The good news for PNG Prime Minister Peter O'Neill is that he has taken a substantial sum of money from the Australian government that his government would not otherwise have received. There is no other good news. He is about to learn that sometimes additional money, even in the quantities promised by Rudd, can be very expensive. O'Neill has sprung this solution on his country without warning or consultation. He does not have a coherent explanation about how all that extra money coming into the country will be a net gain for the citizenry, given all the extra people coming with it; the reason he has no explanation is because there is no actual strategy from which an explanation might be constructed. O'Neill has been Gillard-like in doing the deal but underestimating the politics that comes with it, and as with Gillard the former PM (Sir Michael Somare) will delight at pointing out these shortcomings: sovereign borders indeed.

Some take comfort in the idea that the expenditure of money from Australia to PNG is to be overseen by AusAID. Who's to say what, or whether, oversight will take place? The hoo-ha over pink batts and school halls shows that even the slightest lapse will get more focus than any successes.

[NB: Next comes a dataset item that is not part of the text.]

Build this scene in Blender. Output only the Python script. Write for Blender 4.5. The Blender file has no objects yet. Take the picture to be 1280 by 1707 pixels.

We saw what happened when Rudd abandoned "the greatest moral challenge of our time" and when Gillard gave into a fixed-price carbon tax. Rudd's PNG deal cannot and will not be sustained, even though much appears to depend on it. In that deal is his best hope for re-election but also the seeds of his final political demise.

Like Nixon in 1972, Rudd will easily account for an opponent who's the darling of his base but who can't see or reach beyond it, even when it matters and everything's at stake. Like Nixon in and after 1972, Rudd will be busy over the next two years or so meeting with both triumph and disaster, and treating those impostors just the same. Those who follow Rudd and Abbott as leaders of their respective parties will come to distance themselves from them, but for now the contest between these two awful, complicated and inadequate men remains compelling.